Facebook has been rightly scrutinized for how it treats your personal information – what is shared and what is not. And at first blush Google+ feels like it give users more control – but the information Google shares with your social circles and the control it offers users are just one piece of the puzzle.
There are also really important questions to be asked about what Google does behind the scenes with the information it collects about you. And reporters are just beginning to ask them.
This post and the follow up by Julie Bort are worth a read.
In one case Bort says Google called a reporter’s home phone number – a number she did not remember giving them – to confirm her identity.
She put in her business phone number. Google+ rejected the phone number. It then initiated an automated phone call TO HER HOME NUMBER. That phone call asked her to verify her plus account.
UPDATE: Google says in this case, this woman was called at home because she opted in to a two-step identity verification program and that prompted a call. Google’s public affairs folks say Google is not correlating phone numbers with your information on Google +.
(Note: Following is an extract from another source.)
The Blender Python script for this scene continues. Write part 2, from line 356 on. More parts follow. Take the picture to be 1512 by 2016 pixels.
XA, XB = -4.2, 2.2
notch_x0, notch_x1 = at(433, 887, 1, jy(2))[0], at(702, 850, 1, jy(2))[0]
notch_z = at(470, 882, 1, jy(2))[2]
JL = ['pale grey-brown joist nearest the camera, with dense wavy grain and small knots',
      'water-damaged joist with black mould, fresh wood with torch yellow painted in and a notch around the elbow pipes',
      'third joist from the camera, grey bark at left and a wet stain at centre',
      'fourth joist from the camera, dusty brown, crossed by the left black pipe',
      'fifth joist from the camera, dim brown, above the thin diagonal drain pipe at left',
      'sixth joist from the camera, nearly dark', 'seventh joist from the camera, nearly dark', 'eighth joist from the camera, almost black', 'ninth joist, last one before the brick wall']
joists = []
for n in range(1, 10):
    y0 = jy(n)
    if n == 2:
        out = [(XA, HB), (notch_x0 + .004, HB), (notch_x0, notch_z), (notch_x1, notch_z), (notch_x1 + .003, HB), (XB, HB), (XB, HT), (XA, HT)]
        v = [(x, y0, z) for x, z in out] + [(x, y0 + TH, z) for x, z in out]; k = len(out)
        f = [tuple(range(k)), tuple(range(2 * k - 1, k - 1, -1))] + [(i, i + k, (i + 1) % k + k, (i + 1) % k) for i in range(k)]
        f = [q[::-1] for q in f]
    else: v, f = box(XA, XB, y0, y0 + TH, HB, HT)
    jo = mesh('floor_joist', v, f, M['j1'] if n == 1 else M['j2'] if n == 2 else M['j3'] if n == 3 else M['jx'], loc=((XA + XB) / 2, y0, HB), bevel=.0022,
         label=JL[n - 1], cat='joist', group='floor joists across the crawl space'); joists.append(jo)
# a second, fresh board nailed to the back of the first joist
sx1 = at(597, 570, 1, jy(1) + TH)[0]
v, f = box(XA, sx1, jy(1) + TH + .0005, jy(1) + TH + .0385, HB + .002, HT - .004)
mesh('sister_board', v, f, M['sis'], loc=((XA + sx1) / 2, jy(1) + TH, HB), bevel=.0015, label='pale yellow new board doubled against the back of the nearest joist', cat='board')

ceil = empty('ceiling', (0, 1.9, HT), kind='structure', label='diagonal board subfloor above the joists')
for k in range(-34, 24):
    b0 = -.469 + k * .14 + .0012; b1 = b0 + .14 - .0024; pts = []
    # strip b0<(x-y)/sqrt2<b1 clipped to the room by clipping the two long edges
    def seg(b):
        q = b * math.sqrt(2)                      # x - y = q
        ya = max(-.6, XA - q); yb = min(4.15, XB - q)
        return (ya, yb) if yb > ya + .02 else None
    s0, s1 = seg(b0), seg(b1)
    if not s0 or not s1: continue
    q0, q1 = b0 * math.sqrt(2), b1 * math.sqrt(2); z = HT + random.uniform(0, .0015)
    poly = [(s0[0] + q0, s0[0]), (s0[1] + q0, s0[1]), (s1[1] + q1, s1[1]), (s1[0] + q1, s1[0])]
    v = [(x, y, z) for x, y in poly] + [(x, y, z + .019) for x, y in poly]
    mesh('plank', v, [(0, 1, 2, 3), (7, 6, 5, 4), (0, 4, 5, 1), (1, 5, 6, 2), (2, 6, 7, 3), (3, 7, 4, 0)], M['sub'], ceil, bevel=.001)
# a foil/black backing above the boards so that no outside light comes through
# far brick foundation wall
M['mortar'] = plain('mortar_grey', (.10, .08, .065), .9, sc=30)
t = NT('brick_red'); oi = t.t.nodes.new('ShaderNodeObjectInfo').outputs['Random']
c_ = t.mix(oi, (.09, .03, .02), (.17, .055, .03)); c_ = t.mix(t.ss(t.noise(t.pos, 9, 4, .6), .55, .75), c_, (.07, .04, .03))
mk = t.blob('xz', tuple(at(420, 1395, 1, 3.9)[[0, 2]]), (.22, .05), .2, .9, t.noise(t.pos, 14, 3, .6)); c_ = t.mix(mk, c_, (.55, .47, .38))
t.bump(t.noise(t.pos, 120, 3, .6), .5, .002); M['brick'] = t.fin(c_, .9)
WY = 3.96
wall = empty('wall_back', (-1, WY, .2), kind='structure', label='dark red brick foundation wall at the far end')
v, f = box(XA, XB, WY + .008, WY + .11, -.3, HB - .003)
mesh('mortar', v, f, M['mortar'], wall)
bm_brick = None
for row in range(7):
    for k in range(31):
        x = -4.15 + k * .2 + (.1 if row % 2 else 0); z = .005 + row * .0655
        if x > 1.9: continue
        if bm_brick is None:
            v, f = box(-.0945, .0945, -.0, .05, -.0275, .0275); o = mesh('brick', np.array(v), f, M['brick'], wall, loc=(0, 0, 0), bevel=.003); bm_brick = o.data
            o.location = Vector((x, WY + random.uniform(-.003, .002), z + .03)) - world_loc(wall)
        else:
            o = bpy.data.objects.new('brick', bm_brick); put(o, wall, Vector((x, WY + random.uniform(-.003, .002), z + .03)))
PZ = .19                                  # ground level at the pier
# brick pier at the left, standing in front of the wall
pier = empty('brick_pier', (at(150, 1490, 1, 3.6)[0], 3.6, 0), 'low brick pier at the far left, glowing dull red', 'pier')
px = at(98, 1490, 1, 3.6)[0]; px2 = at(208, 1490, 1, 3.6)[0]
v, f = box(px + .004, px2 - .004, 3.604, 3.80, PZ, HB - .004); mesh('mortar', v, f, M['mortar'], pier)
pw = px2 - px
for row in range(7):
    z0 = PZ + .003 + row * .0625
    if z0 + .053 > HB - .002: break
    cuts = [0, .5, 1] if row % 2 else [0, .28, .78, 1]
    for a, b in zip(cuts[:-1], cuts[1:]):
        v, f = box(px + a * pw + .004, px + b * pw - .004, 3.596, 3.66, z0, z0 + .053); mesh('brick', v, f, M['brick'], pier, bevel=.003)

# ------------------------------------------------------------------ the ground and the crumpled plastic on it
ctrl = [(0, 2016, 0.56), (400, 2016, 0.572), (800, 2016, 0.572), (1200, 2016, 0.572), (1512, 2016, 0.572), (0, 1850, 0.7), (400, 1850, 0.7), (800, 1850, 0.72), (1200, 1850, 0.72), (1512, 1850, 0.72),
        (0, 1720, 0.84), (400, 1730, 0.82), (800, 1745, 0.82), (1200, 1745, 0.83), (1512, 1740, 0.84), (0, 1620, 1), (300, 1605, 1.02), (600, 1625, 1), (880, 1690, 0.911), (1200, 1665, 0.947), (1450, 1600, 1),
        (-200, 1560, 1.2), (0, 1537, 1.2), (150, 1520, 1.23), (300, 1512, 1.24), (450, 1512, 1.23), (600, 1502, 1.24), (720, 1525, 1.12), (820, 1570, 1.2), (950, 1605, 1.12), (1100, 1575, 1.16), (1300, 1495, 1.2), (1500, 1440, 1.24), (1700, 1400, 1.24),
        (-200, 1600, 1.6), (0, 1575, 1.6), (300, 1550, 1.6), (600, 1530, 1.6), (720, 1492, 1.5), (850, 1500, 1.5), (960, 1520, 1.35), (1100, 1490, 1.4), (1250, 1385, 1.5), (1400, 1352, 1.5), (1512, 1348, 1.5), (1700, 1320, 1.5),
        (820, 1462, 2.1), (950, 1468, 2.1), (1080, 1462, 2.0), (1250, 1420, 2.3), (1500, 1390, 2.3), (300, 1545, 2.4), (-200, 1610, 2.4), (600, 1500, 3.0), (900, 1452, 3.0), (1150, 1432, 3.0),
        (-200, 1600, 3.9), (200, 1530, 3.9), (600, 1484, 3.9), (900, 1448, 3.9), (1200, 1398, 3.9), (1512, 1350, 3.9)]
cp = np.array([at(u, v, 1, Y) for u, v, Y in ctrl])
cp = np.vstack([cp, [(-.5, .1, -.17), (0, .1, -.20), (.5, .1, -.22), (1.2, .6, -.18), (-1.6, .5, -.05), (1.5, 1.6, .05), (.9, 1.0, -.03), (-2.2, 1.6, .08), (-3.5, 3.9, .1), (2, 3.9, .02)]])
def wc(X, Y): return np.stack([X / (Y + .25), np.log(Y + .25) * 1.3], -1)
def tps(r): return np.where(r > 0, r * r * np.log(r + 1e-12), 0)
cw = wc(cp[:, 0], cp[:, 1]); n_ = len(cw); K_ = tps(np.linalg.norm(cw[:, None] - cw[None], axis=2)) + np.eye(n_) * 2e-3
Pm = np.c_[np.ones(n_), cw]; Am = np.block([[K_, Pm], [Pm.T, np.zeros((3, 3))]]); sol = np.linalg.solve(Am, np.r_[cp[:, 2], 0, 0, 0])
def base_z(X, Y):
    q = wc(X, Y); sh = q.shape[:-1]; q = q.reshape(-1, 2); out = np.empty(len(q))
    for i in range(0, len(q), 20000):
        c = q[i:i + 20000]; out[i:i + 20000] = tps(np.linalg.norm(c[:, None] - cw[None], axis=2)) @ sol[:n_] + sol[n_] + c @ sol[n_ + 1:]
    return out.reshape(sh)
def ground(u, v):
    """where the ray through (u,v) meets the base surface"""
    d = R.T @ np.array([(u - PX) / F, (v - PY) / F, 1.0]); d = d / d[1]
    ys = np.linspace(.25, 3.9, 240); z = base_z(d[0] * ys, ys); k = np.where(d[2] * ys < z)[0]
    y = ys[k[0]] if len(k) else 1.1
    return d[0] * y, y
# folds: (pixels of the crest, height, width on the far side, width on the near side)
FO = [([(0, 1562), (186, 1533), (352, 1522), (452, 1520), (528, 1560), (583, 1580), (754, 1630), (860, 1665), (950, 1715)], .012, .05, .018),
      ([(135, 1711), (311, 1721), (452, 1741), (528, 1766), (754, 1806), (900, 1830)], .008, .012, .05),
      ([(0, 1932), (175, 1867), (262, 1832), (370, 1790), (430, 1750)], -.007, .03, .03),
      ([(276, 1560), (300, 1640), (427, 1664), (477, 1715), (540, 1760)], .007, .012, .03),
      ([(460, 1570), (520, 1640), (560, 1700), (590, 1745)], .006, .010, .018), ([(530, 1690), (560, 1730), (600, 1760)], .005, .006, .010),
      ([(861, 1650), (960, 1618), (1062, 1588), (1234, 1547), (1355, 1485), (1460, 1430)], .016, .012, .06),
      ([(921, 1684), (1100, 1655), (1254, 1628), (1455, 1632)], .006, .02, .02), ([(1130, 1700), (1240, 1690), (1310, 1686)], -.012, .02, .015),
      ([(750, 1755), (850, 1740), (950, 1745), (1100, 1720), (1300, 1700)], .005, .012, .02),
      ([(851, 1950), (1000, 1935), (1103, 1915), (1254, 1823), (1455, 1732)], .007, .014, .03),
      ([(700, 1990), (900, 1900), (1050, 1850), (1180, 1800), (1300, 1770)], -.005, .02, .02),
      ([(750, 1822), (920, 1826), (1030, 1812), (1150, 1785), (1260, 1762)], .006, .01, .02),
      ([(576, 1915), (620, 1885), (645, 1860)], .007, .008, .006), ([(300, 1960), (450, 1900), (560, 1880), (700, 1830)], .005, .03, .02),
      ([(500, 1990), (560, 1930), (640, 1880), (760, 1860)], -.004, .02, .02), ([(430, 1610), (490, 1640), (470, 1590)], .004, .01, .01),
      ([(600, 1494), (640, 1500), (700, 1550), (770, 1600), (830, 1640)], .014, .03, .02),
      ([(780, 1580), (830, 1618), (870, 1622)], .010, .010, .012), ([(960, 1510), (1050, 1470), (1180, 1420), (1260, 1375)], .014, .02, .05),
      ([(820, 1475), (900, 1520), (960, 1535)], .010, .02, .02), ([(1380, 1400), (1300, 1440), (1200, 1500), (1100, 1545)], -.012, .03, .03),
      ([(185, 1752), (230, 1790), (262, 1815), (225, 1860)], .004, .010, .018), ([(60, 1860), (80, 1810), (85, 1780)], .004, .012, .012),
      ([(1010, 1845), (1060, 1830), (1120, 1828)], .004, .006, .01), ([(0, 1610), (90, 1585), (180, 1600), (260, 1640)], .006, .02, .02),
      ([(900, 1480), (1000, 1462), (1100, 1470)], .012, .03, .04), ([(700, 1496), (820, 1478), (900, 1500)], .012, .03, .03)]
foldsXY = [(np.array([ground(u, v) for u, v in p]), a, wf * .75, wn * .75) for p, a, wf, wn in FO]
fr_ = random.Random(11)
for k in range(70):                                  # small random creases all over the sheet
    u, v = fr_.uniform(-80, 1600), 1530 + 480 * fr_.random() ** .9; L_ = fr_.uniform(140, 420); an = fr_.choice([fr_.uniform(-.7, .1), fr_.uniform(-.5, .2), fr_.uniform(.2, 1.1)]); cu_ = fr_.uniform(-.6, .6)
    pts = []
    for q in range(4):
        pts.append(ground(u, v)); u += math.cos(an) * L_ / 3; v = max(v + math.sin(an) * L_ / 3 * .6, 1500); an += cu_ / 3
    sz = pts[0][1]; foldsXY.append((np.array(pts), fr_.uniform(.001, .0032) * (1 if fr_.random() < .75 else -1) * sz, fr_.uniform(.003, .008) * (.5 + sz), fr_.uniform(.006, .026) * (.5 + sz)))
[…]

But Google *is *coordinating your data with information about you gleaned from other social networks. You can opt out if you want – but my guess is most folks don’t know this is even going on.
Here’s another creepy story from another Network World editor. For a few months, whenever this editor used Google search, Google would show him relevant tweets from people he was following on his Twitter account within search results. But, he never actually gave Google his Twitter handle. In fact, it would always ask him to verify his Twitter name even as it served up the Tweets. Google was guessing about his Twitter identity, probably using the fact that the editor gave Twitter his Gmail account. Google saw messages from that Twitter account coming into his Gmail, correlated the two and started serving up unasked for Tweets
Google’s been upfront about the fact it scans g-mail accounts electronically to place advertising – but could it also be scanning your e-mail for other business purposes? It’s almost enough to send you running for that g-mail privacy policy to dig through the fine print.
And Microsoft is there to help you. It’s trying to fan consumer’s privacy fears with videos about the G-Mailman reading your e-mail.